Cela ne signifie-t-il pas qu’ils peuvent aussi avoir pris le masque nazi ? Tout le monde dès lors ne peut-il pas être l’ennemi des S.A. ? Phrase maladroite, agressive de Roehm, qui inquiète tous ceux qui ne sont pas avec lui, derrière lui, et ses S.A.
« Nous n’avons pas fait une révolution nationale, dit-il en haussant le ton, mais une révolution nationale-socialiste et nous mettons l’accent sur le mot socialiste ». Et le ton monte encore, inhabituel devant une assemblée de diplomates et de journalistes étrangers. « Réactionnaires, conformistes bourgeois, s’écrie-t-il,... nous avons envie de vomir lorsque nous pensons à eux. » Dans la salle, c’est le silence, un silence passionné et gêné comme si les mots et le ton ne convenaient pas, comme si Roehm s’était trompé de public et de lieu et se croyait au Sportpalast. « La S.A., conclut-il, c’est la révolution nationale-socialiste ! » Des applaudissements éclatent venant des côtés et du fond de la salle où sont regroupés des gradés de la Sturmabteilung. Roehm s’assied : ses aides de camp, surtout le comte von Spreti, le congratulent.

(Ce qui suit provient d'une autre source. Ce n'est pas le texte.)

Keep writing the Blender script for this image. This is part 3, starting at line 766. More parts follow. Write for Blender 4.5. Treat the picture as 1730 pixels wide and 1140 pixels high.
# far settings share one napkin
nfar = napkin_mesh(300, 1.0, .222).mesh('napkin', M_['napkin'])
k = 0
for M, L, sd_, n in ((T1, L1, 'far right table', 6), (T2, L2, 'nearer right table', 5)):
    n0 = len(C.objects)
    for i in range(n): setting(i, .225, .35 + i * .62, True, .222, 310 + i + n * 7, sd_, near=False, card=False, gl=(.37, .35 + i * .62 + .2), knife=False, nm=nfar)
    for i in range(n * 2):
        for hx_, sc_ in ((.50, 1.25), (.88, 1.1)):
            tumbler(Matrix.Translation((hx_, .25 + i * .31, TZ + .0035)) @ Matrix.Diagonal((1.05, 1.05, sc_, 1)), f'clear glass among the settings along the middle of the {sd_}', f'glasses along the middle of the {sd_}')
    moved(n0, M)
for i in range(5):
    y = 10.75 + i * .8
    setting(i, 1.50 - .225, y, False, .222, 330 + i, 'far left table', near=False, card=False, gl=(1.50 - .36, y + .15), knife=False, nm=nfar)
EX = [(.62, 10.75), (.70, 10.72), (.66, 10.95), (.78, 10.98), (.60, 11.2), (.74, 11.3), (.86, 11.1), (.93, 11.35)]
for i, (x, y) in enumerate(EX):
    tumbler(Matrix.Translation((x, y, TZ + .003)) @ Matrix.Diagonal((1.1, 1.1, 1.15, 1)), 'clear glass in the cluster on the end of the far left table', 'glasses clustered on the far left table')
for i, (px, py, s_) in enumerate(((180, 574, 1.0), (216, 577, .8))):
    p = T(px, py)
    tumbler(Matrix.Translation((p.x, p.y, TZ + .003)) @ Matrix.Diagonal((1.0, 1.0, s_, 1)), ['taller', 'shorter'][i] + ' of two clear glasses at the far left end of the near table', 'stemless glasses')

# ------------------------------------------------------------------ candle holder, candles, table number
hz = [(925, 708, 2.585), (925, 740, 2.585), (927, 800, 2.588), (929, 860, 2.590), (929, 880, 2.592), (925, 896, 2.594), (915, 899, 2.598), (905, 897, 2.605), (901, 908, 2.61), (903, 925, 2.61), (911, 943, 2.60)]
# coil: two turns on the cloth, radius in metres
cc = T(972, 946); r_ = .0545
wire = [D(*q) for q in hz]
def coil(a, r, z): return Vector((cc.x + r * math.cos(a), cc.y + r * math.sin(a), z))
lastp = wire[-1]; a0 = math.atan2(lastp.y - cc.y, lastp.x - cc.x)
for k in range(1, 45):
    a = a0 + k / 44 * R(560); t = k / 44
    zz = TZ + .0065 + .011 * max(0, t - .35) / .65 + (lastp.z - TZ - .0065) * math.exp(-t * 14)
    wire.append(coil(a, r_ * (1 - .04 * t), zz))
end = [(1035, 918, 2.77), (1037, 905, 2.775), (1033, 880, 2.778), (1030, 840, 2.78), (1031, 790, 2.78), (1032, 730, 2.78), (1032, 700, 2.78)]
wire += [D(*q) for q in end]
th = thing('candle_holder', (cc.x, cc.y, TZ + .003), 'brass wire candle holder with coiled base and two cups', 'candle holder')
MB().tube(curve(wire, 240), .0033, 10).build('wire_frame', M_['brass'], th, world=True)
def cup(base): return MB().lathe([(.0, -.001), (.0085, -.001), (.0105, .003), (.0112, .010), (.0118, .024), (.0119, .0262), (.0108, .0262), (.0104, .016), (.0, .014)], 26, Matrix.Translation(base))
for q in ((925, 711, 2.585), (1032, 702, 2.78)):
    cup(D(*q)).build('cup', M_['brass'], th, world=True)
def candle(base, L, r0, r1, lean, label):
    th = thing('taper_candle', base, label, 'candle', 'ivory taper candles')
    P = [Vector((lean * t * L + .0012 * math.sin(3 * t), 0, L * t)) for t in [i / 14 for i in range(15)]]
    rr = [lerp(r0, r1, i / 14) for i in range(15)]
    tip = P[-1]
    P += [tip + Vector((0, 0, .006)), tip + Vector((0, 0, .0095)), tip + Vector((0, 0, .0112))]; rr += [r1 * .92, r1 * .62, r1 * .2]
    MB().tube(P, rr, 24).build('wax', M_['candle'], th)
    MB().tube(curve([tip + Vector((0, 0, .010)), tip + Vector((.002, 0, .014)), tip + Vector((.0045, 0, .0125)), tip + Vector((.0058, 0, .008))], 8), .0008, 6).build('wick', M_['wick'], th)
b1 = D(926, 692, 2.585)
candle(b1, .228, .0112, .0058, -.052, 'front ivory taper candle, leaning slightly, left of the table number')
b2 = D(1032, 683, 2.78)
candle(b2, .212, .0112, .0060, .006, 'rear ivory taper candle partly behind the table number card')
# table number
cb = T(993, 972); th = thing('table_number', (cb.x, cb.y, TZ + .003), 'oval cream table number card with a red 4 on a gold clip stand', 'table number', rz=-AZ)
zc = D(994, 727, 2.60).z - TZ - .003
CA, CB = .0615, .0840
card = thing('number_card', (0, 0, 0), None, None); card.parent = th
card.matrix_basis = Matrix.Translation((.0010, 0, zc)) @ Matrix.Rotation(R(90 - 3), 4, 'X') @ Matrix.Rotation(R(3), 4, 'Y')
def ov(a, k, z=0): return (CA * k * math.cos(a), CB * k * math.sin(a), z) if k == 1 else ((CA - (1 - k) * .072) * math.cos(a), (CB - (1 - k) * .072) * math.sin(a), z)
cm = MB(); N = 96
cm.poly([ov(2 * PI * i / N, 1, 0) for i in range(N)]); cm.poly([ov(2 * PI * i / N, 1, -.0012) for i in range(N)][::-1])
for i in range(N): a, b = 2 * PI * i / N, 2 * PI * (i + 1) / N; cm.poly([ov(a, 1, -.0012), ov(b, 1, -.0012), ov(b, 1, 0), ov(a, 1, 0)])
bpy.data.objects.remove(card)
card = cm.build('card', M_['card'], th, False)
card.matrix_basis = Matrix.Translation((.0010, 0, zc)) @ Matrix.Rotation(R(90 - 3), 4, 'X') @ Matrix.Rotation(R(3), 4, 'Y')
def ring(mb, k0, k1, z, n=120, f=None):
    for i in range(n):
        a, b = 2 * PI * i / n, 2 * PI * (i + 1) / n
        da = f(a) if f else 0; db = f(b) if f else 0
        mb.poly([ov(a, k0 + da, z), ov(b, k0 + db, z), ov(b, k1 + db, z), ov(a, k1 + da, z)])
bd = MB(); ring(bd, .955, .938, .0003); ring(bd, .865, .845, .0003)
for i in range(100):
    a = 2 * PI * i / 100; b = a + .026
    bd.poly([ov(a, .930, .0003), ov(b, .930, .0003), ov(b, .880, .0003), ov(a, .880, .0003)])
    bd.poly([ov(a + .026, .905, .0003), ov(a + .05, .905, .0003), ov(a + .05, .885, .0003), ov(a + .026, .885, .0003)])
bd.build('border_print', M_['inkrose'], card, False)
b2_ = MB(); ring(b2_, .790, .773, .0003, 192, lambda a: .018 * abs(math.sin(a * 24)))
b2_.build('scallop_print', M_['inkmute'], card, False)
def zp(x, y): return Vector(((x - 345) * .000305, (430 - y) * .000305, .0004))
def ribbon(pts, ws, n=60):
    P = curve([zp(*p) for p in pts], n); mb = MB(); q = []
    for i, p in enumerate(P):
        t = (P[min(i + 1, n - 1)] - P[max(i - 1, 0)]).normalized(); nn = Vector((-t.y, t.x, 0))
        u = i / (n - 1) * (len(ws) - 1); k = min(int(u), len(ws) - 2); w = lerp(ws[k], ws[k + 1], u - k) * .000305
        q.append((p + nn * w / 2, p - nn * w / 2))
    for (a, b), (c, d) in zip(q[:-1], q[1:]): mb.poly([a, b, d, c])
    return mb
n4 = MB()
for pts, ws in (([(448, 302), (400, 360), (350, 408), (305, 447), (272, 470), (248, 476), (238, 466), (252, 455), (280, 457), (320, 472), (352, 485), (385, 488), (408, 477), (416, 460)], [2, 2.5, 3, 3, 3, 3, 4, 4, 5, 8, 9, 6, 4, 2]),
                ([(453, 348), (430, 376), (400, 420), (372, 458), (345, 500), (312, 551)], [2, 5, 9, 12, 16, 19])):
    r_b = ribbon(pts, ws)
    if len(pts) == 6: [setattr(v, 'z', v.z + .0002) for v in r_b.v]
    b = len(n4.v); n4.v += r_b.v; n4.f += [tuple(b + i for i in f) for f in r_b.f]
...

C’était il y a un peu plus de deux mois. Et, ce soir, sur la terrasse de l’hôtel Dreesen, entre Goebbels et Hitler, c’est de cela qu’il est question même si on ne rappelle pas les termes du discours de Roehm. C’est inutile, Hitler ne peut que se souvenir.
Brusquement, l’orage éclate, quelques gouttes énormes s’écrasent sur la terrasse. En même temps se lève un vent frais qui entraîne la légère poussière ; le tonnerre retentit dans un claquement proche. La pluie, la pluie maintenant violente, balayant le jardin devant la terrasse, courbe avec le vent les arbres et les haies. C’est une bousculade vers l’abri. Le Führer se lève lentement, il rit en repoussant ses mèches trempées, il se secoue ; Goebbels rit avec lui et marche à ses côtés en faisant de grands gestes.
Dehors, devant l’hôtel, les chants continuent, avec plus de vigueur encore comme si la pluie tendait les énergies en permettant à chacun des jeunes volontaires de montrer sa résistance personnelle. Puis, le vent tombe aussi brutalement qu’il est venu ; les dernières gouttes et c’est à nouveau le calme, il monte de la terre une fraîcheur inattendue et vivifiante.
On apporte des fauteuils secs sur la terrasse pour le Führer et pour Goebbels. Quand Hitler reparaît, des cris s’élèvent de la foule, Hitler répond en saluant presque machinalement. On l’acclame. « Le Führer a l’air grave et pensif, dira Goebbels plus tard, il regarde le sombre ciel de la nuit qui, après un orage purificateur, s’étend sur ce vaste paysage rempli d’harmonie ».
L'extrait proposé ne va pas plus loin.